Q. What images should not be used as objects of contemplation with the Mandala?
A. Those of unconstructive value. These images may at first look superlatively attractive and capture the eye. Continuing to view them, however, can lead to images of immediate gratification of raw sex, dominance, appetite, envy, leisure, luxury, music, escapism, vengeance, avarice, judgmentalism, anger, etc., followed by withdrawal feelings of depression, confusion or rage. The Mandala may speed up the knowledge and accuracy of this, finally resulting in aversion to the image viewed. Because, however, the Mandala quickens one’s knowledge it also intensifies the initial “too good to be true” attractiveness of these images, one may be tempted to view them again later when the aversion wears off, attempting to stop when the aversion phase begins. Doing so repeatedly, however can quickly warp one’s perspective, causing the onset of a more intense withdrawal. The antidote, when not repeatedly abused, is to view images of constructive value, such as the Parrot_Lily_Flower.jpg and others, along with the Mandala of Inspiration.pdf. Fortunately, all the foregoing could become moot as one comes to prefer viewing constructive images with the aid of the Mandala.

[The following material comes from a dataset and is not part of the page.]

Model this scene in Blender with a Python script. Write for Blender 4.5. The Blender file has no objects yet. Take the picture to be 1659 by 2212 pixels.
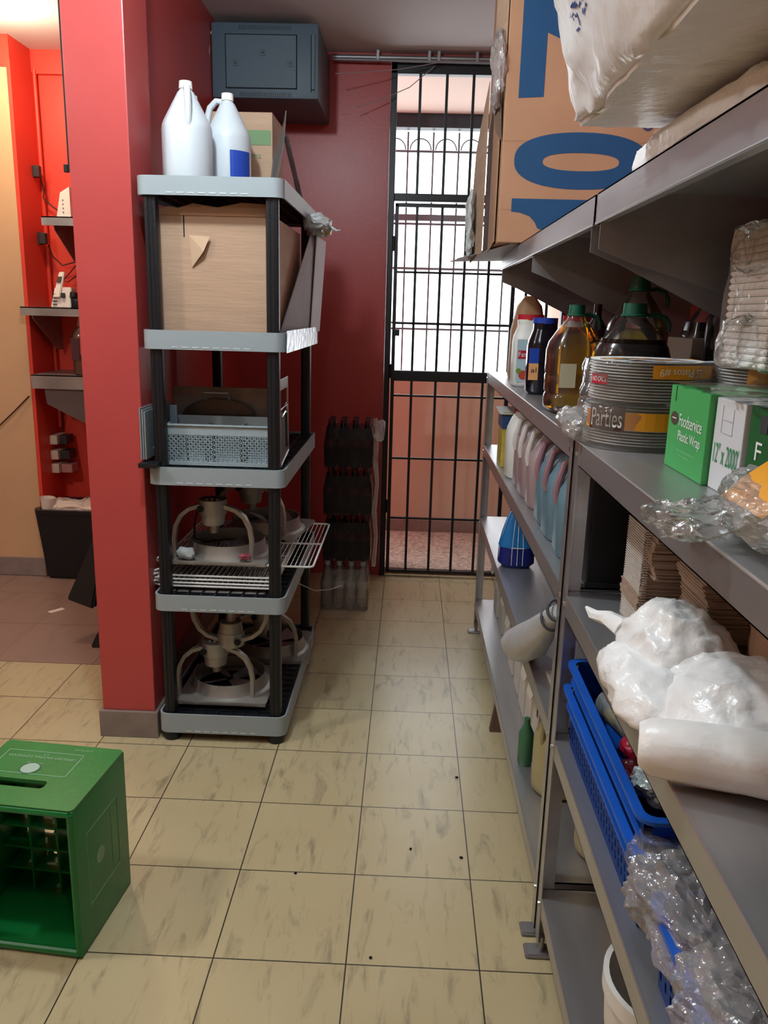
import bpy, bmesh, math, random
from mathutils import Vector, Matrix, noise
random.seed(7)
SC = bpy.context.scene
COL = SC.collection
PI = math.pi

# ------------------------------------------------------------------ camera
cam = bpy.data.cameras.new('camera'); camo = bpy.data.objects.new('camera', cam); COL.objects.link(camo)
yaw, pitch, roll = -0.0267, 0.2412, 0.0263
f_ = Vector((math.sin(yaw)*math.cos(pitch), math.cos(yaw)*math.cos(pitch), -math.sin(pitch)))
r_ = Vector((math.cos(yaw), -math.sin(yaw), 0)); u_ = r_.cross(f_)
r2 = math.cos(roll)*r_ + math.sin(roll)*u_; u2 = -math.sin(roll)*r_ + math.cos(roll)*u_
M = Matrix((( r2.x, u2.x, -f_.x, 0), (r2.y, u2.y, -f_.y, 0), (r2.z, u2.z, -f_.z, 1.5673), (0, 0, 0, 1)))
camo.matrix_world = M
cam.sensor_fit = 'VERTICAL'; cam.sensor_height = 24; cam.lens = 24*1752.27/2212
cam.clip_start = 0.02; cam.clip_end = 100
SC.camera = camo

# ------------------------------------------------------------------ world, exposure, lights
w = bpy.data.worlds.new('World'); SC.world = w; w.use_nodes = True
w.node_tree.nodes['Background'].inputs[0].default_value = (0.93, 0.97, 1.0, 1)
w.node_tree.nodes['Background'].inputs[1].default_value = 4.0
SC.view_settings.view_transform = 'Standard'; SC.view_settings.look = 'None'
SC.view_settings.gamma = 1; SC.view_settings.use_curve_mapping = False
SC.view_settings.exposure = 0.12

def area_light(name, loc, size, power, color, rot=(0, 0, 0)):
    l = bpy.data.lights.new(name, 'AREA'); l.energy = power; l.color = color
    l.shape = 'DISK'; l.size = size
    o = bpy.data.objects.new(name, l); COL.objects.link(o); o.location = loc; o.rotation_euler = rot
    return o
def point_light(name, loc, rad, power, color):
    l = bpy.data.lights.new(name, 'POINT'); l.energy = power; l.color = color; l.shadow_soft_size = rad
    o = bpy.data.objects.new(name, l); COL.objects.link(o); o.location = loc
    return o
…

Q. What happens if I view the Mandala without a target?
A. If the Mandala of Inspiration.pdf, is viewed without a target image, it targets the “images” of your subconscious – memories of reality, words, graphs, charts, musical notes, feelings, motor skills etc. - and the Mandala itself may seem brighter at certain points, representing heightened subconscious experience of these images’ aspects at corresponding quantity or probability combinations thereof at points in the base of Mandala and Probability Triangle - Corner.pdf. Also, your mind and body will be coming awake to themselves, and you may yawn and raise your arms as in awakening. After several minutes you may seem to tire of the Mandala, but the Mandala itself will not have lost its light. This could mean that the subconscious wants to make greater than the three-way comparisons of aspects of the subconscious than the Mandala will afford. So your eyes may close and your head drop in order to do so without distraction. Usually within fifteen to fifty minutes the Mandala does seem to lose its light, meaning that all aspects of your inner self possible at this time have been examined, understood, reorganized, and recorded with the fewest characters (nerve connections) possible. At this point you may be blissed out in relation to the conscious self and the outside world; so it may be a good idea to use the Mandala alongside visible, well composed, constructive images, such as the Parrot_Lily_Flower.jpg and others, until normal connectedness to the conscious self and the outside world returns. Any later effects that the Mandala may have on your internal self – a sense of oneness, grace, or vitality – or on your relationships with the outside world – acuity of senses, visual modeling, or eye-hand coordination – usually fade with the memory of the Mandala and your ability to visualize it, within one to seven days. Important Note: If you use the Mandala with normal target images before using it without them, you will likely find no benefit from the latter.

Q. How may the Mandala be used outside of viewing the detail of objects, videos and the subconscious?
A. When your conscious self, by itself, is not up to a task, visualize the Mandala and your subconscious self may give greater depth, coherence and acuity to your feelings, thoughts and actions. This is especially true of moment to moment interactions: pounding a nail, making love or storytelling. Invoking the Mandala is also captured in the phrase, said to one’s self, “How do you feel about how you feel?” The second “feel” is your consciousness of the incapacity of your conscious self by itself and the first is your consciousness of your capacity of your conscious self in relation to your subconscious self mediated by the Mandala. This invocation seems to alert the subconscious that a verbal problem requires a verbal solution. It is not real-time but iterative: if, after its first utterances the subconscious does not provide a solution, saying it again makes your conscious self’s knowledge and aversion to this the new subject of the second “feel.” Repeating this procedure continuously, especially while walking, may finally pinpoint the solution, apparently at intersection of the several dimensions of feeling you have had, much as the Mandala finds a sub-sub area within a sub-area within an area.